When I awoke a few mornings ago the news was emailed to me that a female blogger had sold 78,109 books in seven days, making her the highest selling novelist since Jesus wrote the New Testament. (just kidding, it was ghost written).
The usual amount of jealousy washed across me until I calmed down and told myself she did a great job amassing such a loyal audience and then finding the time to write an 80,000 word novel to sell to them.
Then today I hear that although the characters and the story in the novel ‘Girl Online’ are Zoe Suggs, the novel was written by a ghost writer. A conflicting amount of feelings went to battle within my innards.
Schadenfreude, surprise, sadness, disappointment.
This happening has occupied my thoughts for the last hour or so and I am trying very hard to see both sides.

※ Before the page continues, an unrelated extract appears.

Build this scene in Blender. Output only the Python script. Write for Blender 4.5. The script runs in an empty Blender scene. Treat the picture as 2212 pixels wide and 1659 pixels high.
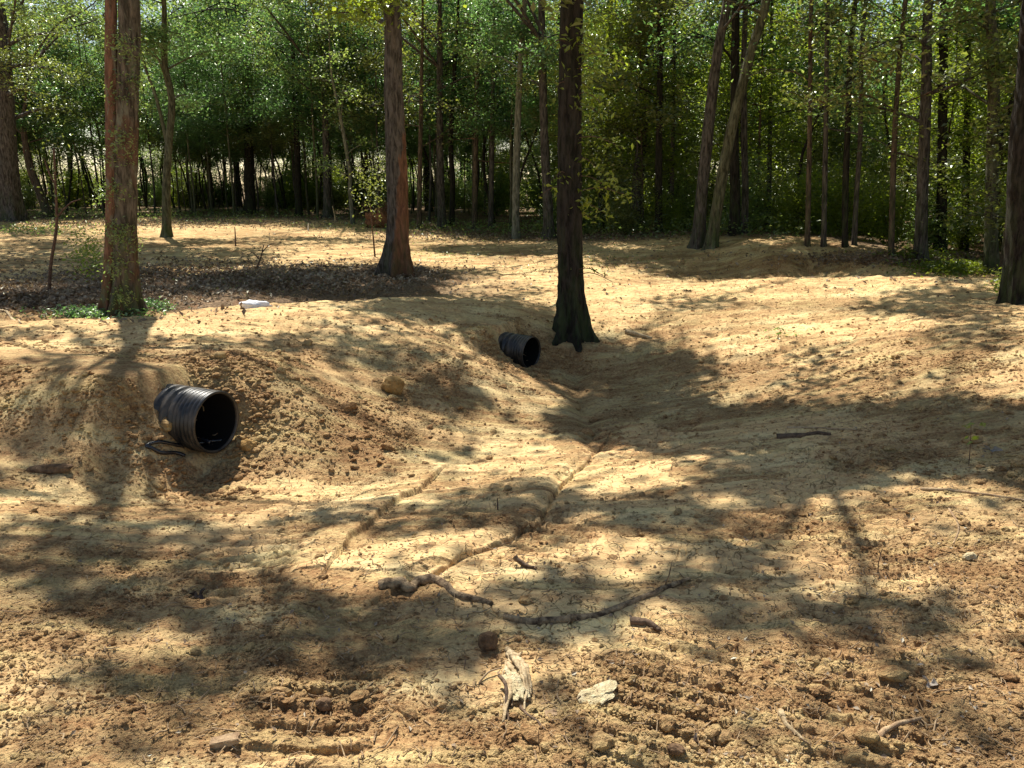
import bpy, math, random
import numpy as np
def tick(s): print('TICK', s, round(time.time()-_T0, 1))
from mathutils import Vector
C = bpy.context.scene.collection
SC = bpy.context.scene
# ------------------------------------------------------------------ camera
CAMZ = 1.7; PITCH = math.radians(14.4); FPX = 773.0; S = 1024/2212.0
cam = bpy.data.cameras.new("camera"); co = bpy.data.objects.new("camera", cam); C.objects.link(co)
cam.sensor_width = 36.0; cam.lens = 36.0*FPX/1024; cam.clip_start = 0.05; cam.clip_end = 3000
co.location = (0, 0, CAMZ); co.rotation_euler = (math.radians(90)-PITCH, 0, 0)
SC.camera = co
# ------------------------------------------------------------------ light
ELEV = math.radians(55); AZ = math.radians(20)        # sun stands behind the woods, a little to the left
SUN = np.array([-math.sin(AZ)*math.cos(ELEV), math.cos(AZ)*math.cos(ELEV), math.sin(ELEV)])
w = bpy.data.worlds.new("World"); SC.world = w; w.use_nodes = True
nt = w.node_tree; bg = nt.nodes['Background']; sky = nt.nodes.new('ShaderNodeTexSky')
sky.sky_type = 'NISHITA'; sky.sun_disc = False; sky.sun_elevation = ELEV; sky.sun_rotation = -AZ
sky.dust_density = 0.4
tint = nt.nodes.new('ShaderNodeMix'); tint.data_type = 'RGBA'; tint.blend_type = 'MULTIPLY'; tint.inputs[0].default_value = 1; tint.inputs[7].default_value = (1, .91, .80, 1)
nt.links.new(sky.outputs[0], tint.inputs[6]); nt.links.new(tint.outputs[2], bg.inputs[0]); bg.inputs[1].default_value = 0.09
sl = bpy.data.lights.new("sun", 'SUN'); sl.energy = 5.0; sl.angle = math.radians(0.55); sl.color = (1, .95, .85)
so = bpy.data.objects.new("sun", sl); C.objects.link(so)
so.rotation_euler = Vector(SUN).to_track_quat('Z', 'Y').to_euler()
SC.view_settings.view_transform = 'Standard'; SC.view_settings.look = 'None'
SC.view_settings.exposure = 0.88; SC.view_settings.gamma = 1.0
SC.cycles.max_bounces = 7; SC.cycles.diffuse_bounces = 4; SC.cycles.glossy_bounces = 2; SC.cycles.transmission_bounces = 5
# ------------------------------------------------------------------ noise
def _h(ix, iy, seed):
    n = (ix*374761393 + iy*668265263 + seed*1442695041) & 0x7fffffff
    n = ((n ^ (n >> 13))*1274126177) & 0x7fffffff
    n = ((n ^ (n >> 16))*668265263) & 0x7fffffff
    return ((n ^ (n >> 15)) & 0xffff)/65535.0
def noise(x, y, seed=0, per=0):
    x = np.asarray(x, float); y = np.asarray(y, float)
    ix = np.floor(x).astype(np.int64); iy = np.floor(y).astype(np.int64)
    fx = x-ix; fy = y-iy; u = fx*fx*(3-2*fx); v = fy*fy*(3-2*fy)
    a = ix; b = ix+1
    if per: a = ix % per; b = (ix+1) % per
    return ((_h(a, iy, seed)*(1-u)+_h(b, iy, seed)*u)*(1-v)+(_h(a, iy+1, seed)*(1-u)+_h(b, iy+1, seed)*u)*v)*2-1
def fbm(x, y, seed=0, o=4, g=.5):
    r = 0; a = 1.0; s = 0
    for i in range(o):
        r = r+a*noise(x*2**i+i*17.3, y*2**i-i*9.1, seed+i); s += a; a *= g
    return r/s
def sst(a, b, x):
    t = np.clip((x-a)/(b-a), 0, 1); return t*t*(3-2*t)
# ------------------------------------------------------------------ sight lines -> ground points
cp, sp = math.cos(PITCH), math.sin(PITCH)
def ray(u, v):
    a = (np.asarray(u, float)*S-512)/FPX; b = -(np.asarray(v, float)*S-384)/FPX
    return np.stack([a, cp+b*sp, -sp+b*cp], -1)          # per unit of depth
def atz(u, v, z):
    d = ray(u, v); t = (z-CAMZ)/d[..., 2]
    return d[..., 0]*t, d[..., 1]*t
def proj(x, y, z):
    dz = z-CAMZ; dep = y*cp-dz*sp; up = y*sp+dz*cp
    dep2 = np.where(dep > .2, dep, .2)
    return np.where(dep > .2, (x/dep2*FPX+512)/S, -9999), (384-up/dep2*FPX)/S
CP = [(0,1659,0),(1100,1659,0),(2212,1659,.03),(0,1300,-.03),(1100,1300,-.05),(2212,1300,.05),(0,1100,-.1),
 (460,1110,-.18),(1100,1110,-.2),(1700,1100,-.1),(2212,1000,.08),(460,990,-.32),(250,975,-.22),(0,980,-.12),(0,850,.08),
 (0,765,.2),(300,740,.24),(300,840,.1),(440,815,.2),(560,830,.13),(640,910,-.1),(600,720,.2),(900,700,.1),(0,700,.2),(300,688,.2),(500,668,.16),(800,650,.08),
 (1000,645,.05),(250,677,-.08),(60,678,-.05),(600,650,-.1),(250,600,0),(250,510,.2),(0,482,.3),(700,480,.3),(857,594,0),(1100,560,.0),(1115,515,.1),
 (650,560,.02),(1750,600,.2),(1500,612,.13),(1620,604,.2),(1900,599,.26),(2030,601,.3),(1750,588,-.05),(1600,590,-.08),(1650,640,.13),(1450,640,.05),(1330,640,.02),(2100,604,.33),(2190,655,.3),(1520,537,.24),(1700,522,.48),(1700,560,.2),(1900,547,.36),(1900,572,.16),(2080,580,-.02),
 (1150,797,-.43),(1238,730,-.2),(1110,700,-.02),(1250,850,-.46),(1250,950,-.4),(1250,1050,-.28),(1500,900,-.3),(1800,850,-.08),(1700,700,.02),
 (1450,720,-.12),(2100,750,.25),(2212,850,.2),(700,800,.02),(850,860,-.2),(1000,920,-.38),(900,955,-.36),(700,985,-.3),(1000,770,-.06),(1900,650,.16),(1300,560,.05)]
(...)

First I feel manipulated by large corporations, they see something popular then try to milk the public for every dollar they can squeeze from them. They announced plans for many more novels to be released under Sugg’s name, they want a Sugg book under each Christmas tree, all young girls should have this book or they will be left behind.

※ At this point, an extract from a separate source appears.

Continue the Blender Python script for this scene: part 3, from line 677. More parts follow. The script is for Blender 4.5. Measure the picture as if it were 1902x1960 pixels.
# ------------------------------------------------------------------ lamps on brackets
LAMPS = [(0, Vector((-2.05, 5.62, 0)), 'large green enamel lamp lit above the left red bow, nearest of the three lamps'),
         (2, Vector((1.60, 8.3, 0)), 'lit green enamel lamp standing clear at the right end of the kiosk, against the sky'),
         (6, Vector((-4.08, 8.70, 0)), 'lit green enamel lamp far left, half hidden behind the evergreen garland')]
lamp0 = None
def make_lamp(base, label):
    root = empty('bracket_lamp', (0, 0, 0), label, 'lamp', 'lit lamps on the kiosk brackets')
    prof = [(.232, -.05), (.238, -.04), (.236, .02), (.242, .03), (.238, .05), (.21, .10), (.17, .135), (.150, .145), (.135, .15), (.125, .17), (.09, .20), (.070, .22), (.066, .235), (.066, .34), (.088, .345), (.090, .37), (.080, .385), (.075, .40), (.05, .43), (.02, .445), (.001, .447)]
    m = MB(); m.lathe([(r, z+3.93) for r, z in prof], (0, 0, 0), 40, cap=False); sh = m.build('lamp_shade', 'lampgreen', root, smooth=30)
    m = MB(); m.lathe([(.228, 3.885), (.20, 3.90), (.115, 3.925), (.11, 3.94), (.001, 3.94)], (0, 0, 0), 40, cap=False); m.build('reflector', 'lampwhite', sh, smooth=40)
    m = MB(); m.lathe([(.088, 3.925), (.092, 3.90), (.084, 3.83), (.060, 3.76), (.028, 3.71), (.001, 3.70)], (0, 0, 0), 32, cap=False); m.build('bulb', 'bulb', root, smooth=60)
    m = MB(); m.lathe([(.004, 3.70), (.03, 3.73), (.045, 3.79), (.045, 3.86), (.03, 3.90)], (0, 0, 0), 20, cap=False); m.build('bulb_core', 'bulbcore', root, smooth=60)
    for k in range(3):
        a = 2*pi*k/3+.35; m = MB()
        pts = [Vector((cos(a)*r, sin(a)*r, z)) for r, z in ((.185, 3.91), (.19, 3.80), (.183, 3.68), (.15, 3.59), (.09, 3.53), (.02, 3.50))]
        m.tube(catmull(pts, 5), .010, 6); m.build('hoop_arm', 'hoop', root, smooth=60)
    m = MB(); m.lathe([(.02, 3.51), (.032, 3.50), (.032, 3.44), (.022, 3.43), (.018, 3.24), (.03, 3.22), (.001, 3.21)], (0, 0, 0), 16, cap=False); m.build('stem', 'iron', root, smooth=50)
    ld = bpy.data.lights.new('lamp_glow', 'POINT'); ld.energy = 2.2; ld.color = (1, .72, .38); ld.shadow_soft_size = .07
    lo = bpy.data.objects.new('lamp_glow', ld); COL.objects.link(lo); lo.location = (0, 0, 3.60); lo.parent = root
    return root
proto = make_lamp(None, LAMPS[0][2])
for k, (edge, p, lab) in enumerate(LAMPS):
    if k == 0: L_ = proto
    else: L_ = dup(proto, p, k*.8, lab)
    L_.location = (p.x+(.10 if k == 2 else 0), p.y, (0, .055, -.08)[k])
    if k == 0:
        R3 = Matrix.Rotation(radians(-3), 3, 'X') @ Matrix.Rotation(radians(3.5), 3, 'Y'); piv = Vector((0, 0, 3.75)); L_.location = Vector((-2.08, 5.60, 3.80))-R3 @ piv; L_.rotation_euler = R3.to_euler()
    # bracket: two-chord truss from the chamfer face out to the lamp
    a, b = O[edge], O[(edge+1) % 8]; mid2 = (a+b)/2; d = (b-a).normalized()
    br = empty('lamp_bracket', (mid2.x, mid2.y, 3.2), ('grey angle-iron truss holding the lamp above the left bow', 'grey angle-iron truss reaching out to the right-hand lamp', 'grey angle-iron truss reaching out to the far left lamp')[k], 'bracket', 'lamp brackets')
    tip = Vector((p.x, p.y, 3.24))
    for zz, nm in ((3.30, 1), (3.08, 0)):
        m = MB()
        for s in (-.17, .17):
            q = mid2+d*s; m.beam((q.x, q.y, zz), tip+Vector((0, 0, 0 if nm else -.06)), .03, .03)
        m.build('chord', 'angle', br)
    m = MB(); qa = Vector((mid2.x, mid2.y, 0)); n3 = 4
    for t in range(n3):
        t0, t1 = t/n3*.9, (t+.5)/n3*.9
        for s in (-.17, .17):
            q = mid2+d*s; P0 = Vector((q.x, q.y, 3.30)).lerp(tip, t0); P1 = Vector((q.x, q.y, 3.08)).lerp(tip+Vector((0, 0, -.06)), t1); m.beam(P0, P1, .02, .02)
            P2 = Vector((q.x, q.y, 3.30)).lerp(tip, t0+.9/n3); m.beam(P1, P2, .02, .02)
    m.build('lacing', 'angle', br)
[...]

But publishers need these types of books to exist. They need these massive sellers to keep the other books coming. A big seller like this enables the publisher to take risks on other writers.

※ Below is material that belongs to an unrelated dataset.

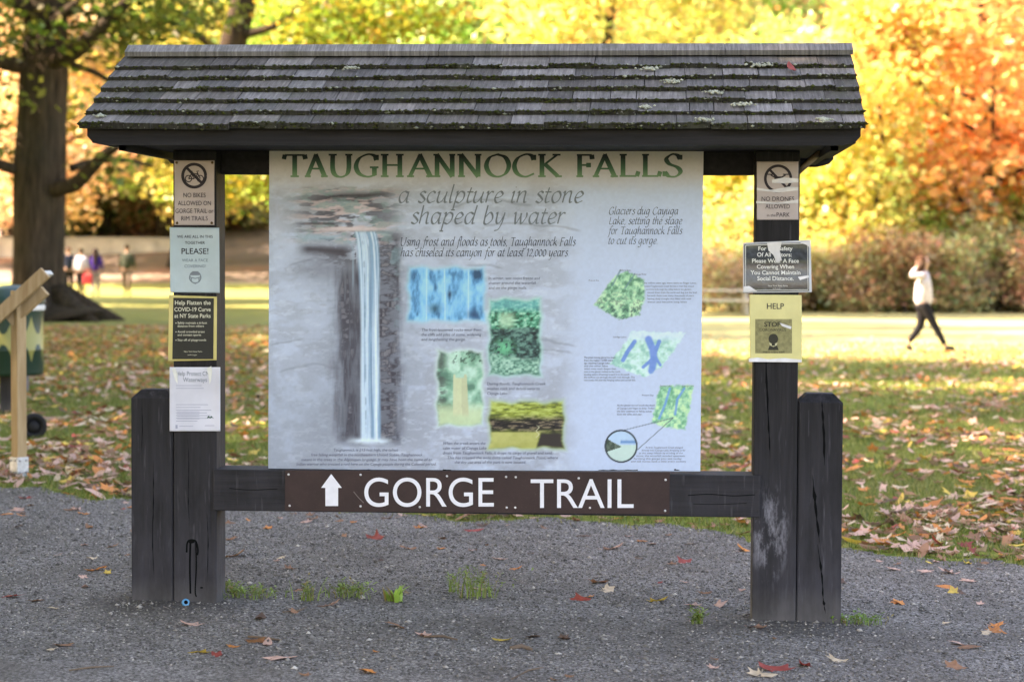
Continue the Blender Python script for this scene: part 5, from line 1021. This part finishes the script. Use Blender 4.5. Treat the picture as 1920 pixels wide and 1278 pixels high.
# black wheel leaning on the lawn
wp = on_g(63, 824); S5 = 1/(FPX/((wp-CAM)@FWD)); wh = empty('spare_wheel', (wp[0], wp[1], wp[2])); meta(wh, 'black round wheel standing on the lawn half hidden by the pine post', 'wheel'); R = 25*S5
m = MB(); m.lathe([(R*.55, -.03), (R*.92, -.035), (R, -.02), (R, .02), (R*.92, .035), (R*.55, .03), (R*.55, -.03)], 28); ty = m.build('tyre', plain('rubber', (.009, .009, .009), .7), wh); ty.rotation_euler = (radians(82), 0, radians(20)); ty.location = (0, 0, R)
m = MB(); m.lathe([(0, -.02), (R*.55, -.02), (R*.55, .02), (0, .02)], 24); rm = m.build('rim', plain('rim_black', (.008, .008, .009), .6), wh); rm.rotation_euler = ty.rotation_euler; rm.location = ty.location
# grey tabletop behind the lectern
tp = on_g(8, 745); S6 = 1/(FPX/((tp-CAM)@FWD)); tab = empty('park_table', (tp[0]-.5, tp[1], tp[2])); meta(tab, 'pale weathered plank table behind the slanted pine lectern', 'table'); zt = (745-563)*S6; M_GREYW = wood_dark('weathered_plank', (2, 20, 20), False, 6.)
m = MB()
for k in range(5): m.box(-.7, .72, -.02+k*.16, .13+k*.16, zt-.04, zt, None, .004)
m.build('tabletop', M_GREYW, tab)
for x in (-.5, .5):
    for y in (.1, .65): m = MB(); m.box(x-.05, x+.05, y-.05, y+.05, -.03, zt-.042); m.build('leg', M_GREYW, tab)
# picnic table in the sun
pp_ = at_d(1352, 62); pt = empty('picnic_table', tuple(pp_), radians(4)); meta(pt, 'pale sunlit picnic table seen between the panel and the notices', 'picnic table'); M_PIC = plain('picnic_plank', (.55, .5, .42), .7, .3, .2, 8)
m = MB(); 
for k in range(5): m.box(-.95, .95, -.36+k*.145, -.225+k*.145, .7, .745)
m.build('tabletop', M_PIC, pt)
for s in (-1, 1):
    m = MB(); m.box(-.95, .95, s*.72-.14, s*.72-.01, .42, .46); m.box(-.95, .95, s*.72+.01, s*.72+.14, .42, .46); m.build('bench', M_PIC, pt)
for x in (-.7, .7):
    m = MB()
    for s in (-1, 1): m.tube([(x, s*.7, -.03), (x, s*.22, .7)], [.05, .05], 4)
    m.box(x-.02, x+.02, -.8, .8, .37, .418); m.build('leg_frame', M_PIC, pt)
# low pale wall far behind the walkers
w0, w1_ = at_d(-200, 105), at_d(520, 107); m = MB(); d = (w1_-w0)[:2]; L = np.hypot(*d); A_ = math.atan2(d[1], d[0]); wl = empty('parapet_wall', tuple(w0), A_); meta(wl, 'long low pale wall far behind the walking group', 'wall')
M_CONC = plain('pale_concrete', (.68, .66, .64), .85, .2, .25, 1.5); m.box(0, L*.78, 0, .35, -.8, 1.05); m.build('wall_body', M_CONC, wl); m = MB(); m.box(-.05, L*.78+.05, -.06, .41, 1.052, 1.2); m.build('coping', plain('coping', (.55, .54, .52), .8), wl)

# ------------------------------------------------------------------ people
def skin(name, chains, mat, parent, sub=1):
    """one mesh grown from chains of joints; chain = list of (x,y,z,r), or a branching dict(v, e)"""
    bmA = bmesh.new()
    for ch in chains:
        vs, es = (ch['v'], ch['e']) if isinstance(ch, dict) else (ch, [(i, i+1) for i in range(len(ch)-1)])
        me = bpy.data.meshes.new('sk'); me.from_pydata([v[:3] for v in vs], es, []); o = bpy.data.objects.new('sk', me); COL.objects.link(o); md = o.modifiers.new('s', 'SKIN'); md.use_smooth_shade = True; ms = o.modifiers.new('u', 'SUBSURF'); ms.levels = sub; ms.render_levels = sub
        for v, sv in zip(vs, me.skin_vertices[0].data): sv.radius = (v[3], v[4] if len(v) > 4 else v[3])
        me.skin_vertices[0].data[0].use_root = True
        dg = bpy.context.evaluated_depsgraph_get(); dg.update(); ev = bpy.data.meshes.new_from_object(o.evaluated_get(dg)); bmA.from_mesh(ev); bpy.data.objects.remove(o); bpy.data.meshes.remove(me); bpy.data.meshes.remove(ev)
    me = bpy.data.meshes.new(name); bmA.to_mesh(me); bmA.free(); me.polygons.foreach_set('use_smooth', [True]*len(me.polygons)); return link(name, me, mat, parent)
M_SKIN = plain('skin', (.36, .21, .15), .5, .4, .06); M_EYE = plain('eye', (.03, .025, .02), .2)
def person(lab, loc, rz, H, top, bottom, hair, shoe, legs, arms, hairlen, topz=.82, topr=.17, name='person'):
    k = H/1.7; r = empty(name, tuple(loc), rz, k); meta(r, lab, 'person')
    v = [(0, 0, .92, .12), (0, 0, 1.08, .115), (.01, 0, 1.3, .125), (0, 0, 1.42, .07), (.01, 0, 1.49, .05), (.025, 0, 1.56, .075), (.02, 0, 1.63, .088), (.0, 0, 1.69, .06)]; e = [(i, i+1) for i in range(7)]
    fing = []
    for s, (kn, an, to) in zip((-1, 1), legs):
        n = len(v); v += [(0, s*.09, .86, .09), (*kn, .055), (*an, .036), (*to, .03)]; e += [(0, n), (n, n+1), (n+1, n+2), (n+2, n+3)]
    for s, (el, ha) in zip((-1, 1), arms):
        n = len(v); el = Vector(el); ha = Vector(ha); d = (ha-el).normalized(); pm = ha+d*.05; v += [(0, s*.17, 1.39, .06), (*el, .042), (*ha, .028), (*pm, .034)]; e += [(2, n), (n, n+1), (n+1, n+2), (n+2, n+3)]
        sd = d.cross(Vector((0, 1, .2))).normalized(); nrm = sd.cross(d)
        for q in range(4):
            b0 = pm+sd*(q-1.5)*.02; l = (.068, .08, .074, .058)[q]; fing.append([(*b0, .009), (*(b0+d*l*.55), .0085), (*(b0+d*l+nrm*s*.018), .007)])
        b0 = ha+d*.02+sd*.03; fing.append([(*b0, .011), (*(b0+sd*.03+d*.025), .009), (*(b0+sd*.035+d*.055), .008)])
    ears = [[(.015, s*.078, 1.6, .012), (.01, s*.09, 1.635, .016)] for s in (-1, 1)]; nose = [[(.095, 0, 1.63, .012), (.125, 0, 1.6, .014)], [(.085, -.02, 1.565, .01), (.098, 0, 1.563, .011), (.085, .02, 1.565, .01)]]
    skin('body', [dict(v=v, e=e)]+fing+ears+nose, M_SKIN, r)
    m = MB()
    for s in (-1, 1): m.tube([(.088, s*.034, 1.632), (.104, s*.034, 1.632)], [.012, .006], 8)
    m.build('eye', M_EYE, r)
    tv = [(0, 0, topz, topr*.95), (0, 0, 1.08, topr*.92), (.01, 0, 1.3, topr*.95), (0, 0, 1.43, .085)]; te = [(0, 1), (1, 2), (2, 3)]
    for s, (el, ha) in zip((-1, 1), arms): n = len(tv); tv += [(0, s*.18, 1.38, .075), (*el, .06), (*(Vector(el).lerp(Vector(ha), .92)), .045)]; te += [(2, n), (n, n+1), (n+1, n+2)]
    skin('top', [dict(v=tv, e=te)], top, r)
    bv = [(0, 0, .95, .135)]; be = []
    for s, (kn, an, to) in zip((-1, 1), legs): n = len(bv); an2 = Vector(kn).lerp(Vector(an), .93); bv += [(0, s*.09, .84, .115), (*kn, .076), (*an2, .053)]; be += [(0, n), (n, n+1), (n+1, n+2)]
    skin('trousers', [dict(v=bv, e=be)], bottom, r)
    for kn, an, to in legs: a = Vector(an); t_ = Vector(to); skin('shoe', [[(*(a+Vector((-.03, 0, -.03))), .045), (*(a.lerp(t_, .5)), .045), (*(t_+(t_-a).normalized()*.05), .036)]], shoe, r)
    hw = .016*bool(hairlen); hc = [(.02, 0, 1.70, .08+hw), (-.03, 0, 1.66, .094+hw), (-.055, 0, 1.58, .085+hw*1.5)]
    if hairlen: hc += [(-.08, 0, 1.45, .115), (-.11, 0, 1.45-hairlen, .06)]
    skin('hair', [hc], hair, r); return r
F_ = lambda n, c: plain(n, c, .85, .1, .12, 14)
# walking woman in the field
wp = on_g(1730, 661); w_ = person('woman in a loose white sweater and black leggings striding across the bright field', wp, 0, 1.62, F_('white_knit', (.46, .43, .46)), F_('black_leggings', (.012, .012, .015)), F_('brown_hair', (.06, .03, .018)), F_('dark_shoe', (.03, .028, .028)),
    (((.19, -.08, .5), (.4, -.08, .11), (.52, -.08, .08)), ((-.03, .08, .47), (-.26, .08, .15), (-.19, .08, .04))), (((-.26, -.2, 1.36), (-.13, -.15, 1.53)), ((.06, .22, 1.16), (.17, .16, .98))), .2, .76, .2)
up = lambda dx: (((.12*dx, -.09, .48), (.02*dx, -.09, .09), (.13+.02*dx, -.09, .03)), ((-.02*dx, .09, .47), (-.2*dx, .09, .12), (-.1*dx, .09, .04)))
dn = (((-.06, -.24, 1.14), (.04, -.25, .92)), ((.06, .24, 1.14), (.1, .24, .92)))
AW = radians(98)
for px, py, H, lab, tp_, bt_, hr, hl, tr, dx in ((129, 552, 1.72, 'walker in dark blue top half hidden by the huge trunk', (.018, .026, .05), (.012, .012, .014), (.1, .05, .04), 0, .17, 1), (152, 558, 1.68, 'walker in white top and black trousers beside the red bag', (.55, .55, .66), (.014, .012, .014), (.02, .016, .014), 0, .19, -1), (179, 557, 1.68, 'walker with long dark hair, purple jacket and pale trousers', (.05, .025, .2), (.24, .22, .26), (.03, .02, .018), .38, .18, 1), (238, 557, 1.8, 'man in grey green jacket and tan trousers walking apart from the group', (.045, .055, .04), (.18, .135, .11), (.025, .018, .014), 0, .2, -1)):
    p = at_d(px, 76+(px == 129)*2); n_ = lab.split()[3]+str(px); person(lab, p, AW+.1*dx, H, F_('top'+n_, tp_), F_('leg'+n_, bt_), F_('hair'+n_, hr), F_('shoe'+n_, (.05, .045, .04)), up(dx), dn, hl, .86, tr)
p = at_d(164, 75.6); b_ = empty('bag', (p[0], p[1], p[2]+.42)); meta(b_, 'red bag carried between the white topped walker and the purple one', 'bag'); M_RED = plain('red_cloth', (.5, .04, .05), .7)
m = MB(); m.box(-.17, .17, -.08, .08, 0, .36, None, .05); m.build('bag_body', M_RED, b_); m = MB(); m.tube(catmull([(-.09, 0, .35), (-.06, 0, .5), (.06, 0, .5), (.09, 0, .35)], 5), [.014]*16, 6); m.build('handle', M_RED, b_)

Then I thought about the betrayal that someone purporting to be a creative artist, selling their work to a huge audience, then revealing that the work was created by someone else completely. This is a huge crime in the art world.
But on the other hand writing a novel is hard work. It is a huge task for someone to sit down and write. All published writers are given editorial help. Editors make books better, and it makes sense to have outside help.
When I consider both sides to this argument I still feel that a dishonest act has occurred. Someone else wrote this story, all Penguin needed to do is write “by Zoe Sugg” in big letters and put “with so and so” in small letters underneath and there would be no problem. Fiction wiring requires complete honesty. It may sound silly but there is truth and trust in fiction writing, it is a direct connection between the reader and the author. It is a cultural curiosity that authors are important, you need to know who the story teller is before you invest in the relationship that forms between the two covers.
The Great Gatsby, 1984, Frankenstein, to me these great novels are my friends, their authors are my friends, I do not want to think of authors as editorial teams in large publishing houses, I want authors to be people battling away in private rooms desperate to tell me the best story they can.
I feel sorry for Zoe Sugg and I do not hold any animosity toward her personally, but I want nothing to do with her book. However, I fear I am uncertain, if I were in the same position as her would I sin as she has or would I be strong enough to do the ‘write’ thing.